1. Moles of N₂: 14 g / 28 g/mol = 0.5 moles
2. Mole ratio: 1 mole N₂ : 2 moles NH₃
3. Moles of NH₃: 0.5 moles N₂ * (2 moles NH₃ / 1 mole N₂) = 1 mole NH₃
4. Mass of NH₃: 1 mole * 17 g/mol = 17 g

Therefore, 17 grams of ammonia are produced.

Problem 4 (Limiting Reactant): 10 grams of calcium carbonate (CaCO₃) react with 10 grams of hydrochloric acid (HCl) according to the equation:

CaCO₃(s) + 2HCl(aq) → CaCl₂(aq) + H₂O(l) + CO₂(g)

What mass of carbon dioxide (CO₂) is produced?

Answer:

1. Moles of Reactants:

   • Moles CaCO₃: 10 g / 100 g/mol = 0.1 moles
   • Moles HCl: 10 g / 36.5 g/mol ≈ 0.27 moles

2. Limiting Reactant: The mole ratio of CaCO₃ to HCl is 1:2. 0.1 moles CaCO₃ require 0.2 moles HCl. Since we have 0.27 moles HCl, HCl is in excess, and CaCO₃ is the limiting reactant.

3. Moles of CO₂: Using the mole ratio from the balanced equation (1:1 for CaCO₃ to CO₂):

   • Moles CO₂ = 0.1 moles

4. Mass of CO₂:

   • Mass CO₂ = 0.1 moles * 44 g/mol = 4.4 g

Therefore, 4.4 grams of carbon dioxide are produced.

Conclusion

Mass-mass stoichiometry problems, while initially challenging, become manageable with a systematic approach. By understanding the steps involved – balancing the equation, converting to moles, using mole ratios, and converting back to grams – you can confidently tackle these problems. Remember to always identify the limiting reactant when multiple reactants are involved. Practice is key to mastering stoichiometry; work through numerous problems, and you'll soon find yourself proficient in this essential area of chemistry.
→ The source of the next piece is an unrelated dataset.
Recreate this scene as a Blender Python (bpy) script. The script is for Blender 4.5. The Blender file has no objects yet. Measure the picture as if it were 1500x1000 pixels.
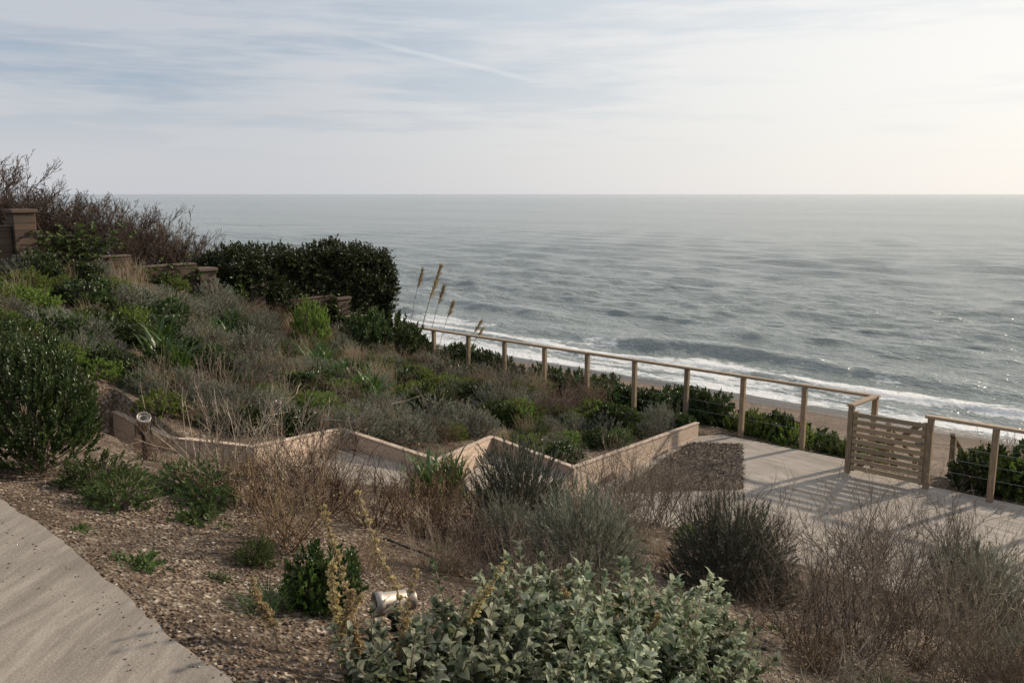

This comprehensive guide, along with the provided worksheet and solutions, provides a strong foundation for further exploration of stoichiometric calculations. Remember to always double-check your work and use precise molar masses for the most accurate results.